_Supplied material_
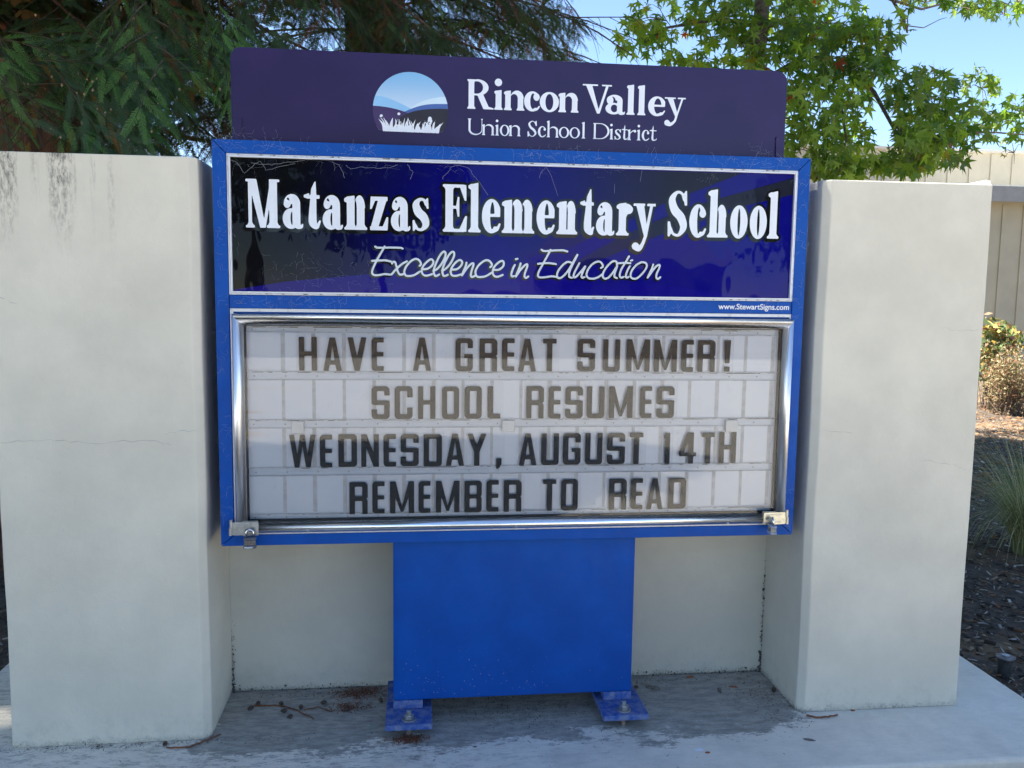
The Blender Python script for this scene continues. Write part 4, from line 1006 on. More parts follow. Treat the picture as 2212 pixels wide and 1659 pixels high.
COARSE = [spray_variant(.17, .055, .036, .026, 6), spray_variant(.2, .05, .038, .026, 7, .4)]
MT['needle'] = leaf_mat('redwood needles', .30, .55)
MT['gumleaf'] = leaf_mat('sweetgum leaves', .55, .45, .4)
MT['bark_r'] = M('redwood bark', .95, base=(.1, .05, .035))
def rbark():
    m = MT['bark_r']; n1 = m.noise(1, 8, .75, (38, 38, 2.2), .6); n2 = m.noise(9, 5)
    c = m.mix(m.ramp(n1, .32, .66), (.026, .013, .010), (.27, .125, .080)); c = m.mix(m.math('MULTIPLY', m.ramp(n2, .4, .7), .35), c, (.15, .11, .09))
    m.set('Base Color', c); m.bump(n1, 1, .03)
rbark(); MT['bark_r'] = MT['bark_r'].m
MT['bark_g'] = simple('grey brown bark', (.16, .12, .095), .9, var=.5, scale=30, bump=.6, bscale=60)
MT['rtwig'] = simple('dark green brown twig', (.055, .048, .028), .9, var=.3, scale=50)
MT['twig'] = simple('dry twig bark', (.17, .12, .085), .9, var=.4, scale=50)
def branch_pts(p0, d0, L, droop, n=9, wob=.05, r=RNG):
    P = [np.array(p0, float)]; d = np.array(d0, float); d /= np.linalg.norm(d)
    for k in range(n-1):
        d = d+np.array([r.normal(0, wob), r.normal(0, wob), -droop/n+r.normal(0, wob*.6)]); d /= np.linalg.norm(d)
        P.append(P[-1]+d*L/(n-1))
    return np.array(P)
def interp(P, t):
    t = np.clip(t, 0, 1)*(len(P)-1); i = np.minimum(t.astype(int), len(P)-2); f = (t-i)[:, None]
    return P[i]*(1-f)+P[i+1]*f, P[i+1]-P[i]
def conifer_boughs(limbs, sec_step, sec_len, spr_step, size, r, hang=.5):
    O, A, N, tw = [], [], [], []
    for P in limbs:
        L = np.linalg.norm(np.diff(P, axis=0), axis=1).sum()
        ts = np.arange(.12, 1, sec_step/L); q, d = interp(P, ts); d = norm(d)
        for k in range(len(ts)):
            side = np.cross(d[k], [0, 0, 1.]); side /= np.linalg.norm(side)+1e-9; side *= (1 if k % 2 else -1)
            dir_ = side*.8+d[k]*.6+np.array([0, 0, r.uniform(-.5, .15)])
            sl_ = sec_len*r.uniform(.55, 1.15)*(1-.45*ts[k])
            B_ = branch_pts(q[k], dir_, sl_, hang*r.uniform(.6, 1.5), 6, .07, r); tw.append(B_)
            tt = np.arange(.08, 1.0, spr_step/sl_); bq, bd = interp(B_, tt); bd = norm(bd)
            for j in range(len(tt)):
                s2 = np.cross(bd[j], [0, 0, 1.]); s2 /= np.linalg.norm(s2)+1e-9; s2 *= (1 if j % 2 else -1)
                O.append(bq[j]); A.append(bd[j]*.75+s2*.75+np.array([0, 0, -.20])+r.normal(0, .12, 3)); N.append(np.array([0, -.55, .8])+r.normal(0, .30, 3))
            O.append(bq[-1]); A.append(bd[-1]+np.array([0, 0, -.2])); N.append(np.array([0, -.55, .8])+r.normal(0, .25, 3))
    return np.array(O), np.array(A), np.array(N), tw
def needle_tints(n, r, dark=1.0):
    g = r.uniform(0, 1, n)[:, None]
    T = np.array([.030, .056, .024])*(1-g)+np.array([.085, .125, .040])*g
    k = r.uniform(0, 1, n)
    T[k < .19] = np.array([.17, .10, .03])*r.uniform(.6, 1.1); T[k < .07] = np.array([.22, .10, .055])
    T[k > .93] = np.array([.09, .19, .06])
    return T*dark  # dark lowers the tint: shade deep in the boughs put into the colour
def fluted_trunk(c, r0, r1, h, seed, nseg=110, nring=70, z0=-.2):
    r = random.Random(seed); ph = [r.uniform(0, 6.28) for _ in range(8)]
    vs = []
    for j in range(nring+1):
        z = z0+(h-z0)*(j/nring)**1.3; R = r0+(r1-r0)*(z/h)
        R *= 1+.5*math.exp(-(z+.1)*2.2)
        for i in range(nseg):
            a = 2*math.pi*i/nseg
            q = .045*math.sin(9*a+ph[0]+.25*z)+.030*math.sin(17*a+ph[1]-.5*z+.6*math.sin(z+ph[2]))+.022*abs(math.sin(31*a+ph[3]+.8*math.sin(1.7*z+ph[4])))+.012*math.sin(53*a+ph[5]+z*2)+r.uniform(-.008, .008)
            vs.append((c[0]+R*(1+q)*math.cos(a), c[1]+R*(1+q)*math.sin(a), z))
    m = MB(); m.v = vs
    m.f = [(j*nseg+i, j*nseg+(i+1) % nseg, (j+1)*nseg+(i+1) % nseg, (j+1)*nseg+i) for j in range(nring) for i in range(nseg)]
    return m
def redwood(pos, r0, h, label, limbs, variants, steps, size, up, seed, fine_parts, dark=1.0, hang=.5):
    r = np.random.default_rng(seed)
    t = thing('redwood_tree', (pos[0], pos[1], -.1), label, 'tree', 'redwoods behind the sign')
    fluted_trunk(pos, r0, r0*.35, h, seed).build('trunk', MT['bark_r'], t, smooth=True)
    for P in limbs:
        if pos[1] < 5 and P[:, 2].min() < 2.5 and P[:, 1].min() < 2.3 and P[:, 0].min() > TP[0]-.3: P = P[:max(3, int((P[:, 2] > 2.62).sum()))]
        MB().tube([tuple(p) for p in P], list(np.linspace(.014, .004, len(P))), 7).build('branch', MT['bark_r'], t, smooth=True)
    O, A, N, tw = conifer_boughs(limbs, *steps, size, r, hang)
    m = MB()
    for B_ in tw: m.tube([tuple(p) for p in B_], list(np.linspace(.0036, .0012, len(B_))), 4, False)
    tag(m.build('twigs', MT['rtwig'], t), kind='stuff')
    keep = np.ones(len(O), bool)
    keep &= ~((O[:, 1] < .75) & (O[:, 2] < 2.22) & (O[:, 0] > -1.4))      # nothing grows into the piers or the sign
    keep &= ~((O[:, 0] < -.92) & (O[:, 1] < 2.4) & (O[:, 2] < 2.62) & (pos[1] < 5))
    keep &= ~((O[:, 0] > .585+(O[:, 1]+2.6)*.190) & (O[:, 2] < 6) & (O[:, 1] > 3))
    O, A, N = O[keep], A[keep], N[keep]; n = len(O)
    A_, B_, C_ = frames(A, N); S_ = size*r.uniform(.75, 1.25, n); tint = needle_tints(n, r, dark); which = r.integers(0, len(variants), n)
    u, v, z = proj(O); vis = (z > 0) & (u > -20) & (u < 2230) & (v > -20) & (v < 340)
    order = np.argsort(np.where(vis, z, 1e9)); sel = order[:fine_parts]
    vv = [a for a, b in variants]; ff = [b for a, b in variants]
    parts_from(t, 'spray', vv, ff, which, O, A_, B_, C_, S_, tint, MT['needle'], sel)
    rest = np.ones(n, bool); rest[sel] = False
    far = rest & ~((z > 0) & (u > -60) & (u < 2260) & (v > -90) & (v < 360)); rest &= ~far; far &= r.uniform(0, 1, n) < .55
    place_stuff('foliage', inst_mesh('foliage', vv, ff, which[rest], O[rest], A_[rest], B_[rest], C_[rest], S_[rest], tint[rest], LOC[t.name]), MT['needle'], t)
    place_stuff('outer_foliage', inst_mesh('outer_foliage', [a for a, b in COARSE], [b for a, b in COARSE], which[far] % 2, O[far], A_[far], B_[far], C_[far], S_[far]*1.25, tint[far], LOC[t.name]), MT['needle'], t)
    # crown above the picture
    O2, A2, N2 = up(r); u2, v2, z2 = proj(O2); ok2 = ~((z2 > 0) & (z2 < 9) & (v2 > -140) & (v2 < 700) & (u2 > -300) & (u2 < 2500)); O2, A2, N2 = O2[ok2], A2[ok2], N2[ok2]; n2 = len(O2); A2, B2, C2 = frames(A2, N2)
    w2 = r.integers(0, 2, n2)
    place_stuff('upper_foliage', inst_mesh('upper_foliage', [a for a, b in COARSE], [b for a, b in COARSE], w2, O2, A2, B2, C2, r.uniform(2.2, 3.6, n2), needle_tints(n2, r), LOC[t.name]), MT['needle'], t)
    print('redwood sprays', n, n2); return t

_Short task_
Copy every line of the data that holds the string "picture".

_Response to this exercise_
The Blender Python script for this scene continues. Write part 4, from line 1006 on. More parts follow. Treat the picture as 2212 pixels wide and 1659 pixels high.
    # crown above the picture